■ **Brief**
Leave out the pictures; transcribe all else exactly.

--------------------------------------------------

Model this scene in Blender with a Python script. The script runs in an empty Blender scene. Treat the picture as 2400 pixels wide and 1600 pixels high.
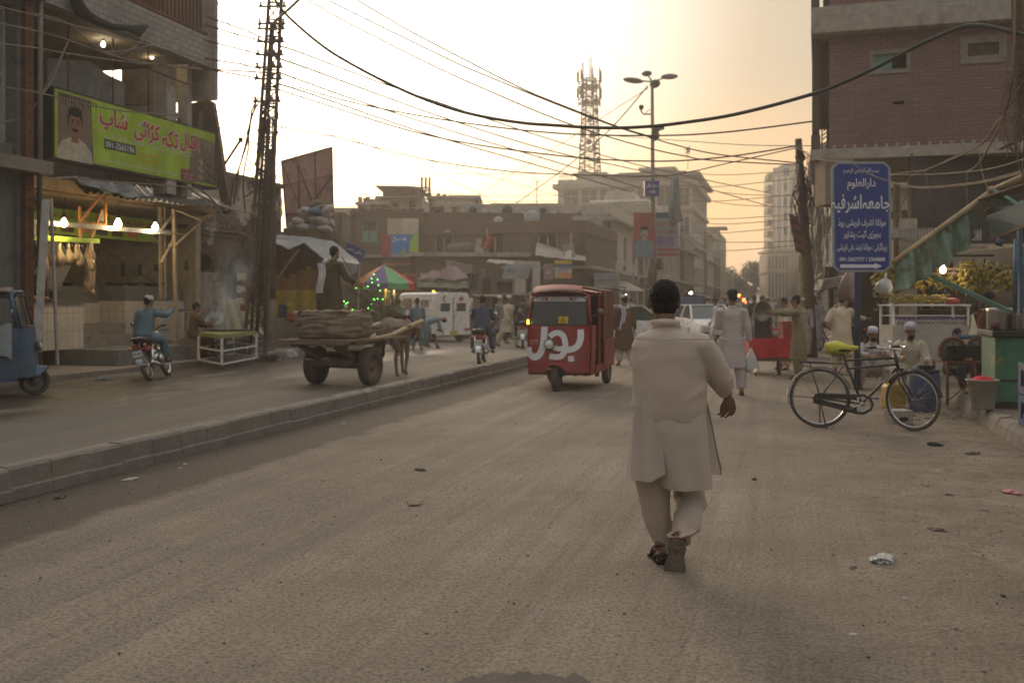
import bpy, bmesh, math, random
from math import sin, cos, pi, radians
from mathutils import Vector, Matrix, noise
random.seed(7)
sc = bpy.context.scene
C = sc.collection
V = Vector
F, CX, HY, CH = 2333.0, 1200.0, 701.0, 1.6
cam = bpy.data.cameras.new("camera")
cam.lens = 35.0
cam.sensor_width = 36.0
cam.shift_y = -(800 - HY) / 2400
cam.clip_end = 3000
cam.dof.use_dof = True
cam.dof.focus_distance = 6.4
cam.dof.aperture_fstop = 3.2
co = bpy.data.objects.new("camera", cam)
co.location = (0, 0, CH)
co.rotation_euler = (radians(90), 0, 0)
C.objects.link(co)
sc.camera = co
SUN_AZ, SUN_EL = radians(-15), radians(16)      # from the camera's forward direction, clockwise positive
SD = V((sin(SUN_AZ) * cos(SUN_EL), cos(SUN_AZ) * cos(SUN_EL), sin(SUN_EL)))
w = bpy.data.worlds.new("World")
sc.world = w
w.use_nodes = True
nt = w.node_tree
nt.nodes.clear()
def wn(t, **k):
 n = nt.nodes.new(t)
 for a, b in k.items(): setattr(n, a, b)
 return n
def wl(a, b): nt.links.new(a, b)
out = wn("ShaderNodeOutputWorld")
sky = wn("ShaderNodeTexSky", sky_type='NISHITA', sun_disc=False, sun_elevation=SUN_EL, sun_rotation=SUN_AZ,
   air_density=2.0, dust_density=6.0, ozone_density=1.0)
bg1 = wn("ShaderNodeBackground"); bg1.inputs[1].default_value = 0.022
wl(sky.outputs[0], bg1.inputs[0])
tc = wn("ShaderNodeTexCoord")
def vm(op, a, b=None):
 n = wn("ShaderNodeVectorMath", operation=op)
 wl(a, n.inputs[0])
 if b is not None: n.inputs[1].default_value = b
 return n
def mr(a, x0, x1, y0=0., y1=1.):
 n = wn("ShaderNodeMapRange", interpolation_type='SMOOTHSTEP')
 wl(a, n.inputs[0])
 for i, q in zip((1, 2, 3, 4), (x0, x1, y0, y1)): n.inputs[i].default_value = q
 return n.outputs[0]
def wmix(f, a, b):
 n = wn("ShaderNodeMix", data_type='RGBA')
 wl(f, n.inputs[0])
 for i, q in ((6, a), (7, b)):
  if isinstance(q, tuple): n.inputs[i].default_value = (*q, 1)
  else: wl(q, n.inputs[i])
 return n.outputs[2]
nrm = vm('NORMALIZE', tc.outputs['Generated'])
dotn = vm('DOT_PRODUCT', nrm.outputs[0], tuple(V((sin(radians(-17)) * .96, cos(radians(-17)) * .96, .30)).normalized()))
g = mr(dotn.outputs['Value'], .86, .985)
core = mr(dotn.outputs['Value'], .945, 1., 1., 2.2)
back = mr(dotn.outputs['Value'], -.6, .75)
sep = wn("ShaderNodeSeparateXYZ"); wl(nrm.outputs[0], sep.inputs[0])
e = sep.outputs[2]
hz = mr(e, .23, .03)
far = wmix(back, (.14, .145, .16), (.27, .235, .205))
upper = wmix(g, far, (.98, .965, .95))
low = wmix(g, (.85, .44, .16), (1.3, 1.0, .58))
hz2 = wn("ShaderNodeMath", operation='MULTIPLY'); wl(hz, hz2.inputs[0])
wl(mr(dotn.outputs['Value'], .2, .8), hz2.inputs[1])
colr = wmix(mr(e, .33, .75), wmix(hz2.outputs[0], upper, low), (.56, .545, .54))
bg2 = wn("ShaderNodeBackground"); wl(core, bg2.inputs[1])
wl(colr, bg2.inputs[0])
ad = wn("ShaderNodeAddShader")
wl(bg1.outputs[0], ad.inputs[0]); wl(bg2.outputs[0], ad.inputs[1])
wl(ad.outputs[0], out.inputs[0])
sun = bpy.data.lights.new("sun", 'SUN')
sun.energy = 1.2
sun.angle = radians(20)
sun.color = (1.0, .76, .52)
so = bpy.data.objects.new("sun", sun)
so.rotation_euler = SD.to_track_quat('Z', 'Y').to_euler()
C.objects.link(so)
sc.view_settings.view_transform = 'Standard'
sc.view_settings.look = 'None'
sc.view_settings.exposure = 0.5
sc.view_settings.gamma = 1.0
sc.render.engine = 'CYCLES'
sc.cycles.use_denoising = True
sc.cycles.max_bounces = 6
sc.cycles.volume_bounces = 1
sc.cycles.caustics_reflective = False
sc.cycles.caustics_refractive = False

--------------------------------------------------

■ **Answer in full**
Model this scene in Blender with a Python script. The script runs in an empty Blender scene. Treat the picture as 2400 pixels wide and 1600 pixels high.
import bpy, bmesh, math, random
from math import sin, cos, pi, radians
from mathutils import Vector, Matrix, noise
random.seed(7)
sc = bpy.context.scene
C = sc.collection
V = Vector
F, CX, HY, CH = 2333.0, 1200.0, 701.0, 1.6
cam = bpy.data.cameras.new("camera")
cam.lens = 35.0
cam.sensor_width = 36.0
cam.shift_y = -(800 - HY) / 2400
cam.clip_end = 3000
cam.dof.use_dof = True
cam.dof.focus_distance = 6.4
cam.dof.aperture_fstop = 3.2
co = bpy.data.objects.new("camera", cam)
co.location = (0, 0, CH)
co.rotation_euler = (radians(90), 0, 0)
C.objects.link(co)
sc.camera = co
SUN_AZ, SUN_EL = radians(-15), radians(16)      # from the camera's forward direction, clockwise positive
SD = V((sin(SUN_AZ) * cos(SUN_EL), cos(SUN_AZ) * cos(SUN_EL), sin(SUN_EL)))
w = bpy.data.worlds.new("World")
sc.world = w
w.use_nodes = True
nt = w.node_tree
nt.nodes.clear()
def wn(t, **k):
 n = nt.nodes.new(t)
 for a, b in k.items(): setattr(n, a, b)
 return n
def wl(a, b): nt.links.new(a, b)
out = wn("ShaderNodeOutputWorld")
sky = wn("ShaderNodeTexSky", sky_type='NISHITA', sun_disc=False, sun_elevation=SUN_EL, sun_rotation=SUN_AZ,
   air_density=2.0, dust_density=6.0, ozone_density=1.0)
bg1 = wn("ShaderNodeBackground"); bg1.inputs[1].default_value = 0.022
wl(sky.outputs[0], bg1.inputs[0])
tc = wn("ShaderNodeTexCoord")
def vm(op, a, b=None):
 n = wn("ShaderNodeVectorMath", operation=op)
 wl(a, n.inputs[0])
 if b is not None: n.inputs[1].default_value = b
 return n
def mr(a, x0, x1, y0=0., y1=1.):
 n = wn("ShaderNodeMapRange", interpolation_type='SMOOTHSTEP')
 wl(a, n.inputs[0])
 for i, q in zip((1, 2, 3, 4), (x0, x1, y0, y1)): n.inputs[i].default_value = q
 return n.outputs[0]
def wmix(f, a, b):
 n = wn("ShaderNodeMix", data_type='RGBA')
 wl(f, n.inputs[0])
 for i, q in ((6, a), (7, b)):
  if isinstance(q, tuple): n.inputs[i].default_value = (*q, 1)
  else: wl(q, n.inputs[i])
 return n.outputs[2]
nrm = vm('NORMALIZE', tc.outputs['Generated'])
dotn = vm('DOT_PRODUCT', nrm.outputs[0], tuple(V((sin(radians(-17)) * .96, cos(radians(-17)) * .96, .30)).normalized()))
g = mr(dotn.outputs['Value'], .86, .985)
core = mr(dotn.outputs['Value'], .945, 1., 1., 2.2)
back = mr(dotn.outputs['Value'], -.6, .75)
sep = wn("ShaderNodeSeparateXYZ"); wl(nrm.outputs[0], sep.inputs[0])
e = sep.outputs[2]
hz = mr(e, .23, .03)
far = wmix(back, (.14, .145, .16), (.27, .235, .205))
upper = wmix(g, far, (.98, .965, .95))
low = wmix(g, (.85, .44, .16), (1.3, 1.0, .58))
hz2 = wn("ShaderNodeMath", operation='MULTIPLY'); wl(hz, hz2.inputs[0])
wl(mr(dotn.outputs['Value'], .2, .8), hz2.inputs[1])
colr = wmix(mr(e, .33, .75), wmix(hz2.outputs[0], upper, low), (.56, .545, .54))
bg2 = wn("ShaderNodeBackground"); wl(core, bg2.inputs[1])
wl(colr, bg2.inputs[0])
ad = wn("ShaderNodeAddShader")
wl(bg1.outputs[0], ad.inputs[0]); wl(bg2.outputs[0], ad.inputs[1])
wl(ad.outputs[0], out.inputs[0])
sun = bpy.data.lights.new("sun", 'SUN')
sun.energy = 1.2
sun.angle = radians(20)
sun.color = (1.0, .76, .52)
so = bpy.data.objects.new("sun", sun)
so.rotation_euler = SD.to_track_quat('Z', 'Y').to_euler()
C.objects.link(so)
sc.view_settings.view_transform = 'Standard'
sc.view_settings.look = 'None'
sc.view_settings.exposure = 0.5
sc.view_settings.gamma = 1.0
sc.render.engine = 'CYCLES'
sc.cycles.use_denoising = True
sc.cycles.max_bounces = 6
sc.cycles.volume_bounces = 1
sc.cycles.caustics_reflective = False
sc.cycles.caustics_refractive = False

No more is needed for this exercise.